Tim, we need another mea culpa for FCP
2017-08-01 11:50:43

OK Tim, time to wake up and put out another mea-culpa of a professional product being overlooked.

Avid just announced that Media Composer | First is a free app. Can you edit and export in 4K, no. But it still has a very good feature set for people wanting to edit SD video with a subset product of professionals.

Here once again is an opportunity for Apple to gain back lost market share. Sure iMovie is available for free, but can it compete with Media Composer. In a very simple word, No.

Apple still has not addressed the problem - a complete lack of a professional video editing suite. We understand that you want to believe that Final Cut Pro X is a professional product - but we beg to differ.

Even on your website you state: "A seamless jump from iMovie", with two monitors showing the two products side-by-side. That's not really a selling point for a professional product. Basically what you're stating is the FCPX is iMovie with added features. Again, not the best way to sell a professional product. So let's call it what it really is - iMovie Pro.

In the rush to release iMovie Pro, Apple once again removed features and focused more on taking that shite-black interface from iMovie and adding as many FCP features in that they could.

We loved FCP versions 4-7. Those were professional video editing apps. They didn't try to tell the editor what to do, they just did what they were asked to do. No questions, no deciding that you really didn't want to do A, you wanted to do B instead. iMovie Pro is missing the one thing that would prove what a piece of shite it really is; Clippy the paperclip.

And then there is the "X". The ubiquitous '10' that has to be included in all Apple software products. The fact that marketing sat around and once again wasted time deciding to jump from 7 to 10 and ignore 8 and 9 just show where priorities are at the company. *The first time being Quicktime X (also an inferior product to what it replaced).

With history as our guide, Apple has gone from being in an arms race with Avid Media Composer to being a footnote shared with Adobe Premiere. Up until, and including FCP7, Apple and Avid were neck-to-neck in features. To most video editors, this was Mac vs PC, Coke vs Pepsi. And then came 'New Coke'. Instead of finally creating a 64bit version of FCP7 with additional features, they came out with an upgraded version of iMovie with fewer features than the product it was supposed to replace.

Apple had already started to piss away any good will and hopes for better software that the industry had given it when they discontinued Shake with nothing to replace it.

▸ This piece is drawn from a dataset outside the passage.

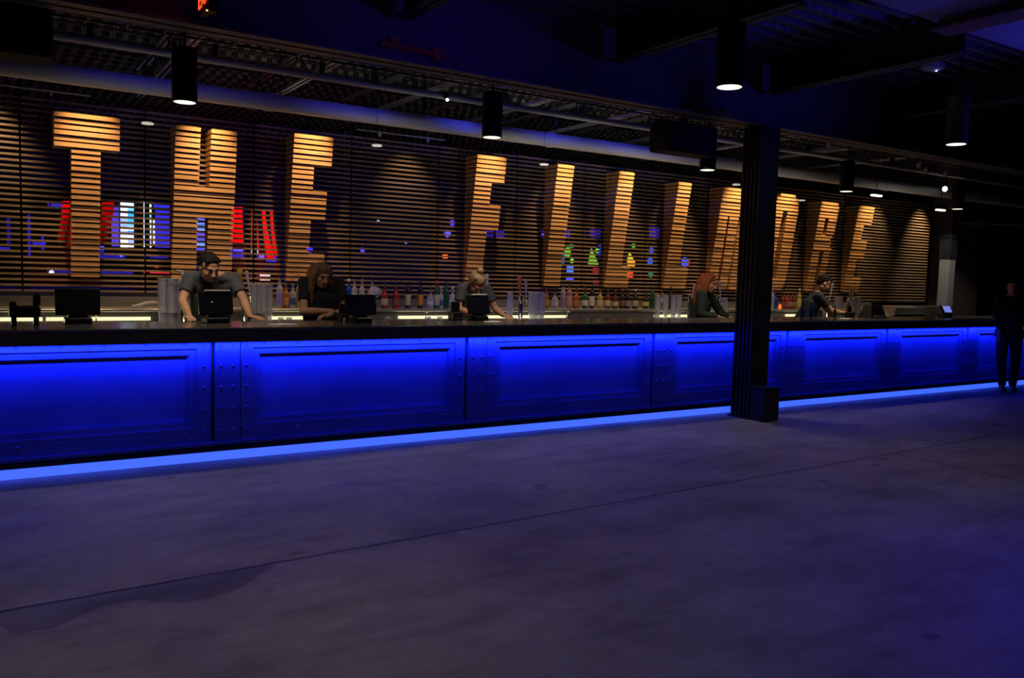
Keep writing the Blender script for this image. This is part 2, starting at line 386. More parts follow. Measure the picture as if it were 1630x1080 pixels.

Even though rumors flew about a kick-arse replacement, Apple released nothing.

Shake is an entirely separate article, but in short, Apple took an incredibly great product that was widely used in the industry decided to get rid of it. Being node-based instead of timeline-based, Shake was intimidating and took effort to learn. But once you became familiar with nodes, it was one of the most powerful compositing tools on the market. And at the price of $499 US they could have owned the market for years to come. Instead they tried to move some of the features over to Motion and FCP, but the power was gone. What did get moved over no longer had the flexibility that Shake had.

It's probably too late to regain the industry hold you once had with FCP & Shake, so we won't hold our breath. What we can hope for is that you will take this and the Mac Amateur as lessons to learn from. Sometimes it's more important to add great features instead of focusing on making it pretty. And if you think that taking features away is an improvement; please find the highest window you can and jump our of it.

Tim, the truly best thing you can do now is rename Final Cut X to iMovie Pro Studio, because that's all it is.

Rest in peace Final Cut Pro - you were loved.